Yea, but all of this is true.
hey why does everyone have the noodles on their head???//
Cleary it’s either a trend or just a fad.
Normalize people having their own opinions about things
Difference between critic and audience tells me if it’s an artsy movie that I won’t understand.
Honestly Rotten Tomatoes is basically useless when discussing film. I’ve been using Letterboxd for reviews and I get much more insight on if I’ll like the movie.
Because consider that people who post on RT are either snobs, frequent movie goers, or are emotional about the movie in some way. And a critics aggregate is an awful way to do anything which is why metacritic is useless most of the time.
What people should do is take some of their favorite movies or games or whatever and look up reviews. Find ones that you agree with. And then use those sites or people as sounding boards for new movies. If that doesn’t work, move on to the next critic till you find one whose perspective aligns with yours.
Letterbox is where you go to find some truly wild takes. It’s filled with people who have no genuine sense of media literacy, combined with a profoundly unjustified sense of confidence in the universality of their own opinions.
The other way around means that’s is a braindead action movie
Or Marvel
Like he said…
I only ever use those sites if i really disliked a movie but can’t figure out why.
As a way to select a movie they’re really pointless, I think a system that matches tastes of people and recommends movies based on that would be more promising.

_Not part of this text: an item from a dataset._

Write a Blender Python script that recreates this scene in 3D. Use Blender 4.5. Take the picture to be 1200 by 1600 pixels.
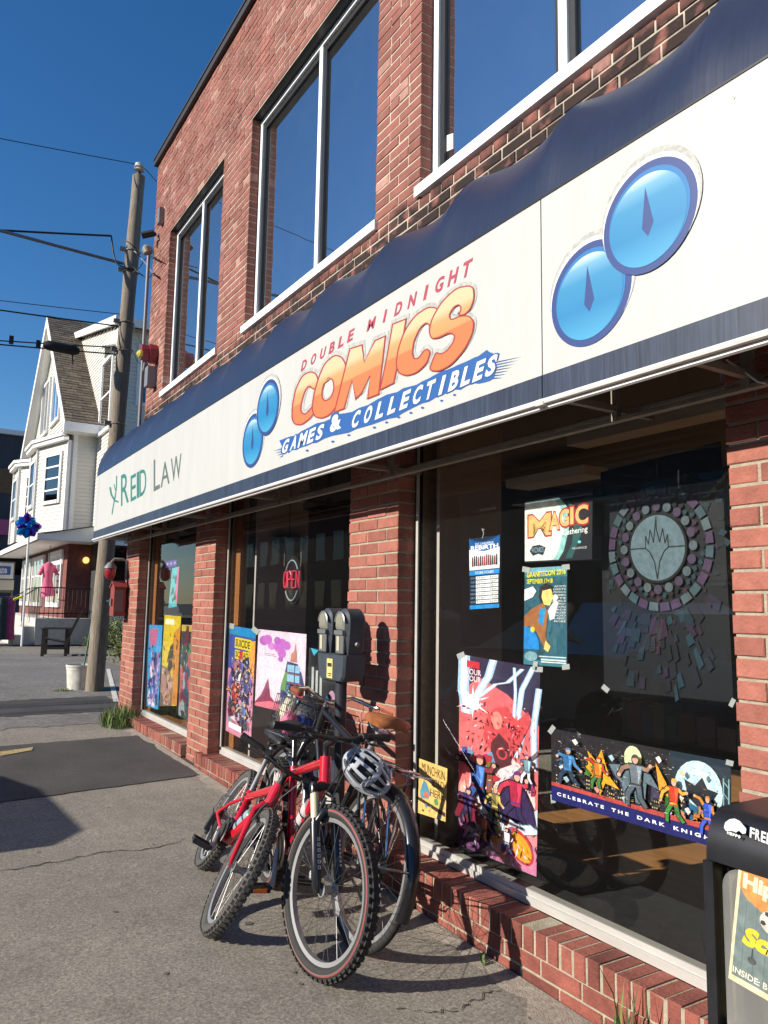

I was surprised the Little Mermaid live action remake was so well received. Those live action remakes only even exist as a way to milk the older cows without paying royalties due to obscure Hollywood laws. I like Halle Barry’s acting too, but a 94% audience rating? The fuck?!
I’ve only seen rotten tomatoes enough to have looked harder at this macro to see it is in fact that. I judge my movies by how many people are seeding them. I have the digital space and real life time to watch whatever. I’ve seen the worst shit and the most incredible masterpieces. People should be more thankful for everything, good and bad. You won’t have it forever.
Film critics are the people that went to film school but couldn’t get a job making movies. They tend to judge a movie on it’s technical merits.
Audiences mostly just want a good story. If the cinematography isn’t great, if the shot composition is boring, the editing is janky, the audience may not care as much about those things, but a film critic will obsess over those kinds of problems.
A film critic can be so wowed by technical proficiency they don’t notice it’s in service of a poorly written story.
Also a film critic watches movies as their job. They’re more likely to notice when a movie isn’t all that original. They tend to want something that’s unique to make their job of watching movies to be less boring. Someone in the audience doesn’t care about that so much, mostly it’s just important that the movie is entertaining. If the movie is sort of like a movie they didn’t see, why would they care?
So I think a high critic score low audience score means the movie looks really good, but probably has a poorly written story. The critics went to film school, not writing school. For the converse, it’s probably going to be fun and entertaining but isn’t going to change my life.